#### Requirement
Leave out the images; return the rest of the data exactly.

START

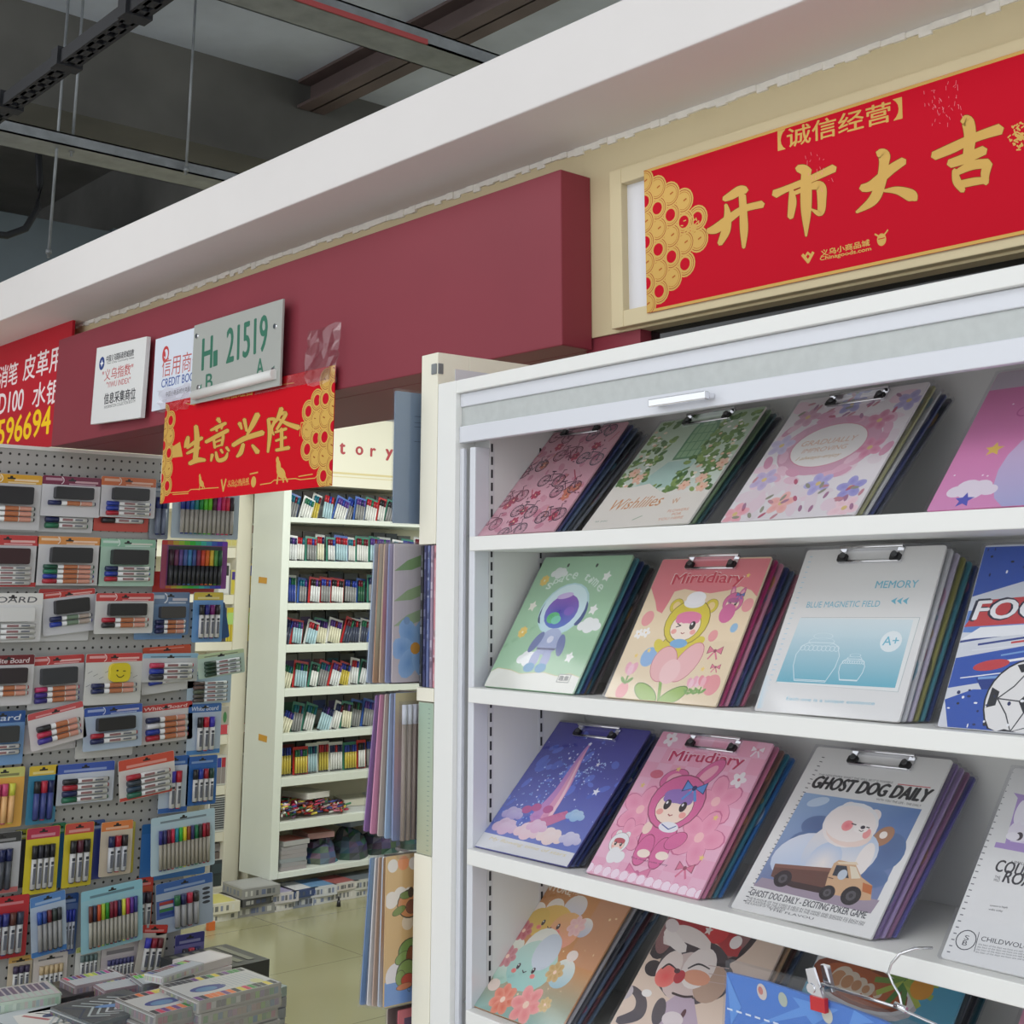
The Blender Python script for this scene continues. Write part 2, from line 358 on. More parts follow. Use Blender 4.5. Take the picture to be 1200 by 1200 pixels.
# inside the booth
sbox('wall_back', (-7.45, 0.8, 0), (-7.3, 4.03, EYE+1.0), M_CREAMLAM)
sbox('wall_back_deep', (-7.3, 4.06, 0), (-6.935, 9, EYE+1.0), M_CREAMLAM)
sbox('wall_end', (-7.3, 8.8, 0), (-1.9, 8.95, EYE+1.0), M_CREAMLAM)
sbox('wall_right', (-1.915, 2.35, 0), (-1.8, 8.8, EYE+0.5), M_CREAMLAM)
# hall services overhead
def channel(y0, y1, x0, x1, z, lab):
    b = MB(); t = 0.006; h = 0.05
    b.box((x0, y0, z), (x1, y1, z+t)); b.box((x0, y0, z), (x0+t, y1, z+h)); b.box((x1-t, y0, z), (x1, y1, z+h))
    b.box((x0, y0, z+h-t), (x0+.02, y1, z+h)); b.box((x1-.02, y0, z+h-t), (x1, y1, z+h))
    return tag(b.build('metal_channel', M_STEEL), lab, 'ceiling channel', 'galvanised channels hung from the hall ceiling')
channel(-1.2, 4.5, -4.975, -4.805, EYE+1.7, 'grey galvanised ceiling channel at the left, carried by thin rods')
c2 = channel(-1.2, 4.5, -3.27, -3.12, EYE+1.7, 'galvanised ceiling channel with a red painted edge, nearest the plaster beam')
b = MB(); b.box((-3.121, 1.0, EYE+1.6985), (-3.115, 2.35, EYE+1.716), (150, 60, 60)); o = b.build('red_edge', M_MATTE, c2)
b = MB()
for y0 in (1.352, 1.392): b.box((-6.5, y0, EYE+1.5), (-2.3, y0+.018, EYE+1.54))
for i in range(60): b.box((-6.4+i*.07, 1.36, EYE+1.5), (-6.36+i*.07, 1.40, EYE+1.512))
for i in range(7): b.box((-5.4+i*.45, 1.342, EYE+1.495), (-5.35+i*.45, 1.42, EYE+1.55))
tag(b.build('cable_tray', M_BLACK), 'black narrow cable tray crossing the ceiling diagonally at upper left', 'cable tray')
b = MB(); b.box((-5.46, 3.30, 4.05), (-0.5, 3.46, 4.065)); b.box((-5.46, 3.375, 4.05), (-0.5, 3.385, 4.2)); b.box((-5.46, 3.30, 4.185), (-0.5, 3.46, 4.1999))
tag(b.build('steel_beam', M_BROWN), 'brown painted steel I-beam under the blue grey slab', 'beam')
b = MB(); b.box((-8.2, -2, 3.25), (-7.6, 8.5, 3.85)); b.box((-8.22, 1.5, 3.23), (-7.58, 1.55, 3.87)); b.box((-8.22, 3.3, 3.23), (-7.58, 3.35, 3.87))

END

#### The solution
The Blender Python script for this scene continues. Write part 2, from line 358 on. More parts follow. Use Blender 4.5. Take the picture to be 1200 by 1200 pixels.
# inside the booth
sbox('wall_back', (-7.45, 0.8, 0), (-7.3, 4.03, EYE+1.0), M_CREAMLAM)
sbox('wall_back_deep', (-7.3, 4.06, 0), (-6.935, 9, EYE+1.0), M_CREAMLAM)
sbox('wall_end', (-7.3, 8.8, 0), (-1.9, 8.95, EYE+1.0), M_CREAMLAM)
sbox('wall_right', (-1.915, 2.35, 0), (-1.8, 8.8, EYE+0.5), M_CREAMLAM)
# hall services overhead
def channel(y0, y1, x0, x1, z, lab):
    b = MB(); t = 0.006; h = 0.05
    b.box((x0, y0, z), (x1, y1, z+t)); b.box((x0, y0, z), (x0+t, y1, z+h)); b.box((x1-t, y0, z), (x1, y1, z+h))
    b.box((x0, y0, z+h-t), (x0+.02, y1, z+h)); b.box((x1-.02, y0, z+h-t), (x1, y1, z+h))
    return tag(b.build('metal_channel', M_STEEL), lab, 'ceiling channel', 'galvanised channels hung from the hall ceiling')
channel(-1.2, 4.5, -4.975, -4.805, EYE+1.7, 'grey galvanised ceiling channel at the left, carried by thin rods')
c2 = channel(-1.2, 4.5, -3.27, -3.12, EYE+1.7, 'galvanised ceiling channel with a red painted edge, nearest the plaster beam')
b = MB(); b.box((-3.121, 1.0, EYE+1.6985), (-3.115, 2.35, EYE+1.716), (150, 60, 60)); o = b.build('red_edge', M_MATTE, c2)
b = MB()
for y0 in (1.352, 1.392): b.box((-6.5, y0, EYE+1.5), (-2.3, y0+.018, EYE+1.54))
for i in range(60): b.box((-6.4+i*.07, 1.36, EYE+1.5), (-6.36+i*.07, 1.40, EYE+1.512))
for i in range(7): b.box((-5.4+i*.45, 1.342, EYE+1.495), (-5.35+i*.45, 1.42, EYE+1.55))
tag(b.build('cable_tray', M_BLACK), 'black narrow cable tray crossing the ceiling diagonally at upper left', 'cable tray')
b = MB(); b.box((-5.46, 3.30, 4.05), (-0.5, 3.46, 4.065)); b.box((-5.46, 3.375, 4.05), (-0.5, 3.385, 4.2)); b.box((-5.46, 3.30, 4.185), (-0.5, 3.46, 4.1999))
tag(b.build('steel_beam', M_BROWN), 'brown painted steel I-beam under the blue grey slab', 'beam')
b = MB(); b.box((-8.2, -2, 3.25), (-7.6, 8.5, 3.85)); b.box((-8.22, 1.5, 3.23), (-7.58, 1.55, 3.87)); b.box((-8.22, 3.3, 3.23), (-7.58, 3.35, 3.87))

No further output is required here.